Dans ce contexte d’incertitude, les commissions du site alémanique avaient alors sollicité Unia pour exiger de Swissmetal un plan social. Objectif: offrir une meilleure protection aux employés qui pourraient être touchés à l’avenir par de nouvelles mesures d’économie. Avec l’appui d’Unia, les commissions de Dornach avaient donc élaboré un projet de plan social présenté en août 2006 à la direction de Swissmetal.
«Ce n’est finalement qu’en novembre que celle-ci a réagi en estimant l’idée raisonnable, à condition que les commissions de Reconvilier soient associées à la démarche», indique Beda Moor. A ses yeux, Swissmetal cherche ainsi à améliorer l’image négative qu’a l’entreprise en matière de gestion du personnel. Les négociations concrètes ont démarré en décembre et se poursuivent, Swissmetal souhaitant évidemment revoir à la baisse les propositions des commissions. Les discussions étant confidentielles, Beda Moor indique simplement que si les parties ont pu se mettre d’accord sur quelques points, de grosses divergences demeurent sur d’autres.
De source bien informée, il semble que la direction mette la pression pour que les négociations aboutissent rapidement. Avant la publication des chiffres 2006 et l’assemblée générale. Ce qui est sûr, relève le syndicaliste, «c’est que nous avons le mandat de négocier un plan social digne de ce nom, et pas un plan au rabais». Il doit non seulement contenir un volet financier – des indemnités en fonction de l’âge et de l’ancienneté -, mais aussi des mesures d’accompagnement dans le domaine de la formation ou du placement. En clair, pas question d’avaler n’importe quoi. /PHO
-–– Un coup boursier pour cacher la débâcle –––
Les rumeurs de licenciements ne surprennent pas X. Y., fin connaisseur du groupe. Il observe que si la conjoncture et la vente de matières ont permis à Swissmetal de faire illusion jusqu’à présent, l’heure de vérité a sonné, les résultats 2006 étant catastrophiques. Alors que la Boillat réalisait 58 à 60 mios de valeur ajoutée brute (VAB) par an, elle aurait à peine dépassé 30 mios en 2006… Calculée par employé, la VAB avoisinerait 120 000 fr. au lieu de 160 000, et cela en ayant renoncé à tout développement de nouveaux produits. Et la situation n’est guère plus brillante du côté de Dornach.
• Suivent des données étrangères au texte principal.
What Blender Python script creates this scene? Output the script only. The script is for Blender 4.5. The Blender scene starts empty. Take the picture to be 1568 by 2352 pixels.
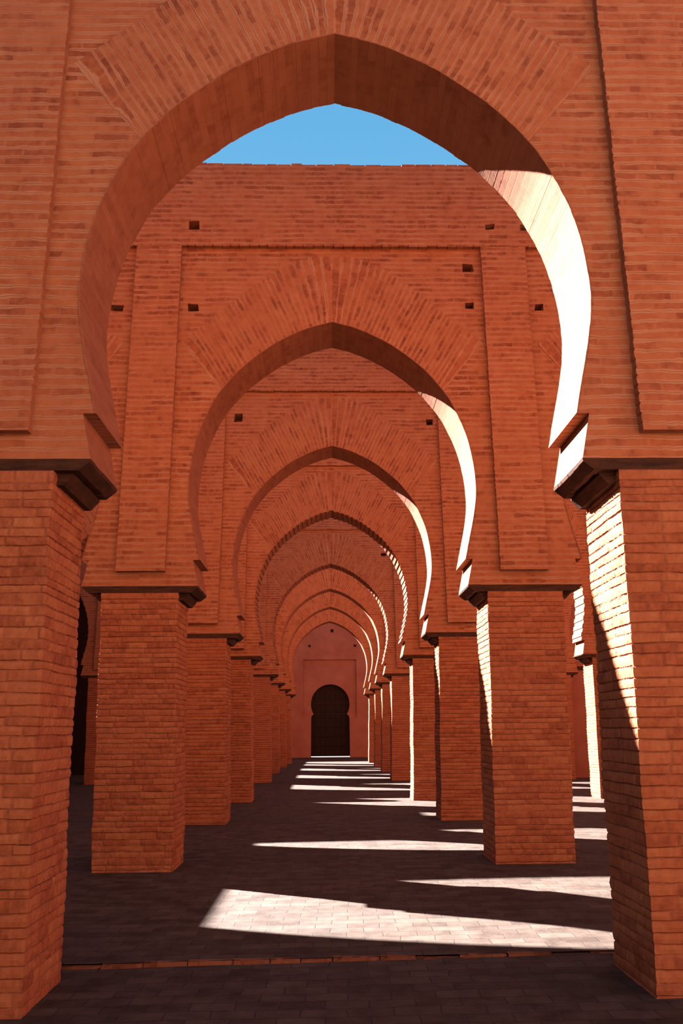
import bpy, math, random
import numpy as np
from mathutils import Vector, Matrix
from mathutils.geometry import delaunay_2d_cdt

# ------------------------------------------------------------ camera, sky, sun
S = bpy.context.scene
COL = S.collection
S.view_settings.view_transform = 'Standard'
S.view_settings.look = 'None'
S.view_settings.exposure = 0.0
S.view_settings.gamma = 1.0
S.view_settings.use_curve_mapping = False

F_PX, PITCH, YAW, ROLL, CAM_X, CAM_H = 1913.5, 0.2553, 0.0200, 0.0079, -0.1512, 1.6
cam_data = bpy.data.cameras.new('camera')
cam = bpy.data.objects.new('camera', cam_data)
COL.objects.link(cam)
cam_data.sensor_fit = 'VERTICAL'
cam_data.sensor_height = 24.0
cam_data.lens = F_PX / 2352 * 24.0
cam_data.clip_end = 400
cam.matrix_world = (Matrix.Translation((CAM_X, 0, CAM_H)) @ Matrix.Rotation(-YAW, 4, 'Z')
                    @ Matrix.Rotation(PITCH + math.pi / 2, 4, 'X') @ Matrix.Rotation(-ROLL, 4, 'Z'))
S.camera = cam

SUN_E, SKY_K = 102.0, 1.0
SUN_DIR = Vector((-1.03, 0.675, 1.0)).normalized()
sd = bpy.data.lights.new('sun', 'SUN')
sd.energy = SUN_E
sd.angle = math.radians(0.53)
sd.color = (1.0, 0.98, 0.97)
sun = bpy.data.objects.new('sun', sd)
sun.rotation_euler = SUN_DIR.to_track_quat('Z', 'Y').to_euler()
sun.location = (-20, 20, 30)
COL.objects.link(sun)

wd = bpy.data.worlds.new('sky')
S.world = wd
wd.use_nodes = True
nt = wd.node_tree
nt.nodes.clear()
wo = nt.nodes.new('ShaderNodeOutputWorld')
bg = nt.nodes.new('ShaderNodeBackground')
tc = nt.nodes.new('ShaderNodeTexCoord')
sx = nt.nodes.new('ShaderNodeSeparateXYZ')
rp = nt.nodes.new('ShaderNodeValToRGB')
nt.links.new(tc.outputs['Generated'], sx.inputs[0])
nt.links.new(sx.outputs['Z'], rp.inputs[0])
e = rp.color_ramp.elements
e[0].position = 0.0; e[0].color = (0.42, 0.62, 0.80, 1)
e[1].position = 1.0; e[1].color = (0.05, 0.25, 0.62, 1)
m_ = e.new(0.40); m_.color = (0.235, 0.565, 0.85, 1)
m_ = e.new(0.56); m_.color = (0.165, 0.505, 0.84, 1)
nt.links.new(rp.outputs[0], bg.inputs[0])
bg.inputs[1].default_value = SKY_K
nt.links.new(bg.outputs[0], wo.inputs[0])

# ------------------------------------------------------------ materials
def N(nt, t, **kw):
    n = nt.nodes.new(t)
    for k, v in kw.items():
        setattr(n, k, v)
    return n

def new_mat(name, rough=0.9):
    m = bpy.data.materials.new(name)
    m.use_nodes = True
    b = m.node_tree.nodes['Principled BSDF']
    b.inputs['Roughness'].default_value = rough
    b.inputs['Specular IOR Level'].default_value = 0.1
    return m, m.node_tree, b

def mixc(nt, fac, a, b, mode='MIX'):
    n = N(nt, 'ShaderNodeMix', data_type='RGBA', blend_type=mode)
    for s, v in ((n.inputs[0], fac), (n.inputs[6], a), (n.inputs[7], b)):
        if hasattr(v, 'is_linked') or hasattr(v, 'links'):
            nt.links.new(v, s)
        else:
            s.default_value = v
    return n.outputs[2]

def noise(nt, vec, scale, detail=4, rough=0.55):
    n = N(nt, 'ShaderNodeTexNoise')
    n.inputs['Scale'].default_value = scale
    n.inputs['Detail'].default_value = detail
    n.inputs['Roughness'].default_value = rough
    if vec is not None:
        nt.links.new(vec, n.inputs['Vector'])
    return n.outputs['Fac']

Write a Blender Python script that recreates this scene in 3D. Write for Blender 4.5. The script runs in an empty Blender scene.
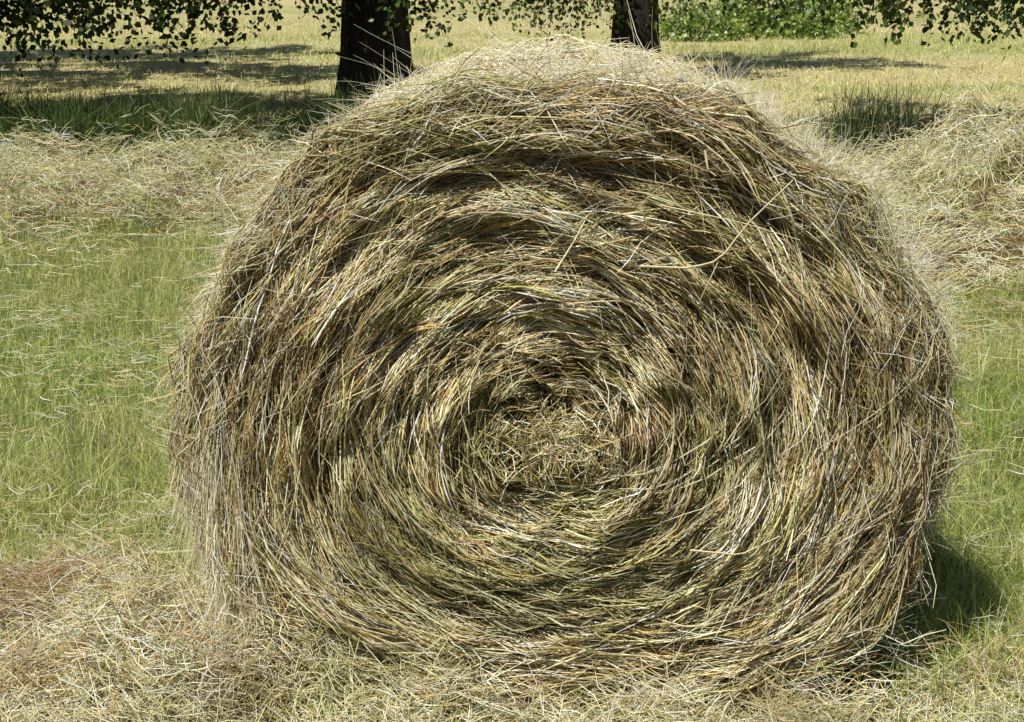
import bpy, math, numpy as np
from mathutils import Vector
rng=np.random.default_rng(7)
F=1707.0; P=math.radians(13.2); CAM=np.array([0,-3.52,1.6])
# ---------- helpers ----------
def vn(x,y,s=0):
    x=np.asarray(x,float);y=np.asarray(y,float)
    xi=np.floor(x);yi=np.floor(y);fx=x-xi;fy=y-yi
    fx=fx*fx*(3-2*fx);fy=fy*fy*(3-2*fy)
    def h(a,b):
        v=np.sin(a*127.1+b*311.7+s*74.7)*43758.5453
        return v-np.floor(v)
    return (h(xi,yi)*(1-fx)+h(xi+1,yi)*fx)*(1-fy)+(h(xi,yi+1)*(1-fx)+h(xi+1,yi+1)*fx)*fy
def fbm(x,y,s=0,o=4):
    r=0;a=.5;t=0
    for i in range(o):
        r=r+a*vn(x*2**i,y*2**i,s+i*3);t+=a;a*=.5
    return r/t
def nrm(v): return v/np.maximum(np.linalg.norm(v,axis=-1,keepdims=True),1e-9)
def mkmesh(name,V,Q,mat,C=None,parent=None,smooth=False):
    n=4
    me=bpy.data.meshes.new(name); V=np.ascontiguousarray(V,dtype=np.float32).reshape(-1,3)
    Q=np.ascontiguousarray(Q,dtype=np.int32).reshape(-1,n)
    me.vertices.add(len(V)); me.vertices.foreach_set('co',V.ravel())
    me.loops.add(Q.size); me.loops.foreach_set('vertex_index',Q.ravel())
    me.polygons.add(len(Q)); me.polygons.foreach_set('loop_start',np.arange(0,Q.size,n,dtype=np.int32))
    me.polygons.foreach_set('loop_total',np.full(len(Q),n,dtype=np.int32))
    if smooth: me.polygons.foreach_set('use_smooth',np.ones(len(Q),dtype=bool))
    if C is not None:
        a=me.attributes.new('Col','FLOAT_COLOR','POINT')
        c=np.ones((len(V),4),np.float32); c[:,:3]=np.asarray(C,dtype=np.float32).reshape(-1,3)
        a.data.foreach_set('color',c.ravel())
    me.update(calc_edges=True)
    ob=bpy.data.objects.new(name,me); bpy.context.collection.objects.link(ob)
    me.materials.append(mat)
    if parent: ob.parent=parent
    return ob
def tubes(paths,w,cols,sides=3):
    N,K,_=paths.shape
    T=nrm(np.gradient(paths,axis=1))
    ref=nrm(rng.normal(size=(N,1,3)))
    A=nrm(np.cross(T,ref)); B=np.cross(T,A)
    ph=np.arange(sides)*2*math.pi/sides
    V=paths[:,:,None,:]+w[:,:,None,None]*(np.cos(ph)[None,None,:,None]*A[:,:,None,:]+np.sin(ph)[None,None,:,None]*B[:,:,None,:])
    i=np.arange(N)[:,None,None]*K*sides; k=np.arange(K-1)[None,:,None]*sides; s=np.arange(sides)[None,None,:]
    s2=(s+1)%sides
    Q=np.stack([i+k+s,i+k+s2,i+k+sides+s2,i+k+sides+s],-1)
    if cols.ndim==2: cols=np.repeat(cols[:,None,:],K,1)
    C=np.repeat(cols[:,:,None,:],sides,2)
    return V.reshape(-1,3),Q.reshape(-1,4),C.reshape(-1,3)
def ribbons(paths,w,cols,side):
    N,K,_=paths.shape
    V=np.stack([paths-w[:,:,None]*side[:,None,:],paths+w[:,:,None]*side[:,None,:]],2)
    i=np.arange(N)[:,None]*K*2; k=np.arange(K-1)[None,:]*2
    Q=np.stack([i+k,i+k+1,i+k+3,i+k+2],-1)
    if cols.ndim==2: cols=np.repeat(cols[:,None,:],K,1)
    C=np.repeat(cols[:,:,None,:],2,2)
    return V.reshape(-1,3),Q.reshape(-1,4),C.reshape(-1,3)
def merge(L):
    V=[];Q=[];C=[];o=0
    for v,q,c in L: V.append(v);Q.append(q+o);C.append(c);o+=len(v)
    return np.concatenate(V),np.concatenate(Q),np.concatenate(C)
def put(name,L,mat,parent=None):
    v,q,c=merge(L);return mkmesh(name,v,q,mat,c,parent)
def pal(n,cols,wts,jit=.12):
    cols=np.array(cols);wts=np.array(wts,float);wts/=wts.sum()
    c=cols[rng.choice(len(cols),n,p=wts)]
    return np.clip(c*(1+jit*rng.normal(size=(n,1)))+.015*rng.normal(size=(n,3)),.01,.95)
HAY=[(.90,.80,.50),(.78,.64,.32),(.54,.37,.14),(.26,.16,.06),(.42,.44,.14),(.94,.90,.74)]
# ---------- materials ----------
def strand_mat(name,rough=.5,spec=.4,trans=.2):
    m=bpy.data.materials.new(name);m.use_nodes=True;nt=m.node_tree;N=nt.nodes;L=nt.links
    b=N['Principled BSDF'];b.inputs['Roughness'].default_value=rough
    b.inputs['Specular IOR Level'].default_value=spec
    a=N.new('ShaderNodeAttribute');a.attribute_name='Col'
    tc=N.new('ShaderNodeTexCoord');no=N.new('ShaderNodeTexNoise');no.inputs['Scale'].default_value=60
    no.inputs['Detail'].default_value=0
    mr=N.new('ShaderNodeMapRange');mr.inputs['To Min'].default_value=.70;mr.inputs['To Max'].default_value=1.28
    L.new(tc.outputs['Object'],no.inputs['Vector']);L.new(no.outputs['Fac'],mr.inputs['Value'])
    vm=N.new('ShaderNodeVectorMath');vm.operation='SCALE'
    L.new(a.outputs['Color'],vm.inputs[0]);L.new(mr.outputs['Result'],vm.inputs['Scale'])
    L.new(vm.outputs[0],b.inputs['Base Color'])
    if trans>0:
        t=N.new('ShaderNodeBsdfTranslucent');L.new(vm.outputs[0],t.inputs['Color'])
        mx=N.new('ShaderNodeMixShader');mx.inputs[0].default_value=trans
        L.new(b.outputs[0],mx.inputs[1]);L.new(t.outputs[0],mx.inputs[2])
        L.new(mx.outputs[0],N['Material Output'].inputs['Surface'])
    return m
M_HAY=strand_mat('hay_strand',.42,.4,0)
M_GRASS=strand_mat('grass_blade',.45,.4,.35)
M_LEAF=strand_mat('leaf',.4,.5,.25)
def noise_mat(name,c1,c2,scale,bump=.5,stretch=(1,1,1),useattr=False,bscale=30):
    m=bpy.data.materials.new(name);m.use_nodes=True;nt=m.node_tree;N=nt.nodes;L=nt.links
    b=N['Principled BSDF'];b.inputs['Roughness'].default_value=.9;b.inputs['Specular IOR Level'].default_value=.15
    tc=N.new('ShaderNodeTexCoord');mp=N.new('ShaderNodeMapping');mp.inputs['Scale'].default_value=stretch
    L.new(tc.outputs['Object'],mp.inputs['Vector'])
    no=N.new('ShaderNodeTexNoise');no.inputs['Scale'].default_value=scale;no.inputs['Detail'].default_value=7
    no.inputs['Roughness'].default_value=.7
    L.new(mp.outputs[0],no.inputs['Vector'])
    cr=N.new('ShaderNodeValToRGB');cr.color_ramp.elements[0].position=.3;cr.color_ramp.elements[1].position=.7
    cr.color_ramp.elements[0].color=(*c1,1);cr.color_ramp.elements[1].color=(*c2,1)
    L.new(no.outputs['Fac'],cr.inputs[0])
    if useattr:
        a=N.new('ShaderNodeAttribute');a.attribute_name='Col'
        mx=N.new('ShaderNodeMix');mx.data_type='RGBA';mx.blend_type='MULTIPLY';mx.inputs[0].default_value=1
        L.new(a.outputs['Color'],mx.inputs[6]);L.new(cr.outputs[0],mx.inputs[7]);L.new(mx.outputs[2],b.inputs['Base Color'])
    else: L.new(cr.outputs[0],b.inputs['Base Color'])
    n2=N.new('ShaderNodeTexNoise');n2.inputs['Scale'].default_value=bscale;n2.inputs['Detail'].default_value=6
    L.new(mp.outputs[0],n2.inputs['Vector'])
    bp=N.new('ShaderNodeBump');bp.inputs['Strength'].default_value=bump;bp.inputs['Distance'].default_value=.03
    L.new(n2.outputs['Fac'],bp.inputs['Height']);L.new(bp.outputs[0],b.inputs['Normal'])
    return m
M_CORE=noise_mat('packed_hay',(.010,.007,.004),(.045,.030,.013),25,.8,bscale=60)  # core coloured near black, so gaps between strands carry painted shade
M_BARK=noise_mat('bark',(.012,.010,.008),(.055,.045,.035),9,1.0,(1,1,.25),bscale=14)
M_GROUND=noise_mat('field_ground',(.55,.55,.5),(1.25,1.25,1.2),6,.7,useattr=True,bscale=25)
# ---------- terrain ----------
MOUNDS=[(-.88,.12,.40,.24,.13),(-1.25,.40,.25,.16,.14),(-.50,-.04,.35,.14,.06),(-1.0,-.35,.4,.25,.08),(1.15,-.02,.3,.14,.06),
        (2.75,5.6,.75,.8,.34),(3.9,6.3,.8,.9,.45),(3.3,8.0,.7,.7,.3),(2.3,7.0,.5,.5,.15),(-3.2,6.6,.9,.5,.12),(-2.0,7.6,.8,.4,.12)]
def mound(x,y,L=MOUNDS):
    r=0
    for a,b,sx,sy,h in L: r=r+h*np.exp(-((x-a)/sx)**2-((y-b)/sy)**2)
    return r
def swath(x,y):
    yy=y-(fbm(x*.5,y*.25,5)-.5)*3.2
    b=np.clip((yy-4.0)/2.8,0,1)*np.clip((10.6-yy)/1.2,0,1)
    return b
def hole(x,y): return np.exp(-((x+1.17)/.13)**2-((y-.33)/.08)**2)
def H(x,y):
    x=np.asarray(x,float);y=np.asarray(y,float)
    g=.035*(fbm(x*.9,y*.9,1)-.5)+ .02*(fbm(x*5,y*5,2)-.5)-.01-.045*np.exp(-((x-.15)/.7)**2-((y+.1)/.5)**2)
    m=mound(x,y); m=m*(.1+1.8*fbm(x*4.5,y*4.5,3))-.13*hole(x,y)
    s=swath(x,y)*(.40*fbm(x*1.6,y*1.4,9)**2+.22*(fbm(x*4,y*4,14)-.4))
    far=np.clip((y-20)/200,0,1)*6*(fbm(x*.01+3,y*.01,12)-.35)
    return g+m+s+far
def hayz(x,y):
    m=np.clip(mound(x,y)*22-.25,0,1)
    front=np.clip((.20-y+.45*(fbm(x*2.5,y*2.5,17)-.5))/.25,0,1)*.75
    return np.maximum(np.maximum(m,front),swath(x,y)*np.clip(-.05+1.6*fbm(x*1.1,y*2.2,21),0,1))
def axis(lo,hi,fl,fh,st,g):
    a=list(np.arange(fl,fh,st));d=st;v=a[-1]
    while v<hi: d*=g;v+=d;a.append(v)
    d=st;v=a[0]
    while v>lo: d*=g;v-=d;a.insert(0,v)
    return np.array(a)
gx=axis(-400,400,-3.5,4.5,.04,1.06);gy=axis(-60,700,-1.2,9,.045,1.05)
X,Y=np.meshgrid(gx,gy);Z=H(X,Y)
hz=hayz(X,Y);cg=np.array([.14,.17,.05]);ch=np.array([.15,.11,.05]);cf=np.array([.56,.48,.25]);cf2=np.array([.40,.40,.17])
far=np.clip((Y-10)/6,0,1)[...,None];band=np.clip(fbm(X*.12,Y*.55,31)*2.6-.7,0,1)[...,None]
COL=cg*(1-hz[...,None])+ch*hz[...,None]
COL=COL*(1-far)+(cf*band+cf2*(1-band))*far
ny,nx=X.shape;idx=np.arange(nx*ny).reshape(ny,nx)
Q=np.stack([idx[:-1,:-1],idx[:-1,1:],idx[1:,1:],idx[1:,:-1]],-1)
mkmesh('hay_field_ground',np.stack([X,Y,Z],-1),Q,M_GROUND,COL,smooth=True)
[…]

Pour tenter de camoufler la vérité, Martin Hellweg va donc tenter un nouveau coup de bluff: grâce à la mise en service prochaine de la presse de Dornach, il devrait annoncer que Swissmetal fera des économies et peut donc réduire massivement son personnel – on parle de près de 200 postes entre les trois sites, dont une centaine à Dornach, et une quarantaine à Reconvilier. Cette annonce devrait intervenir avant l’assemblée générale. «C’est le genre de nouvelle que les actionnaires adorent ! Mais en réalité, ce n’est que du vent, car sa presse est un mouton à cinq pattes qui ne fonctionnera jamais!», assène-t-il. Un autre observateur estime que ces futurs licenciements seraient une bonne occasion pour le CEO Martin Hellweg de tirer sa révérence: Aujourd’hui en effet, sa stratégie se trouve dans une impasse totale et partir sur ce coup boursier lui permettrait de s’en aller la tête haute. /pho.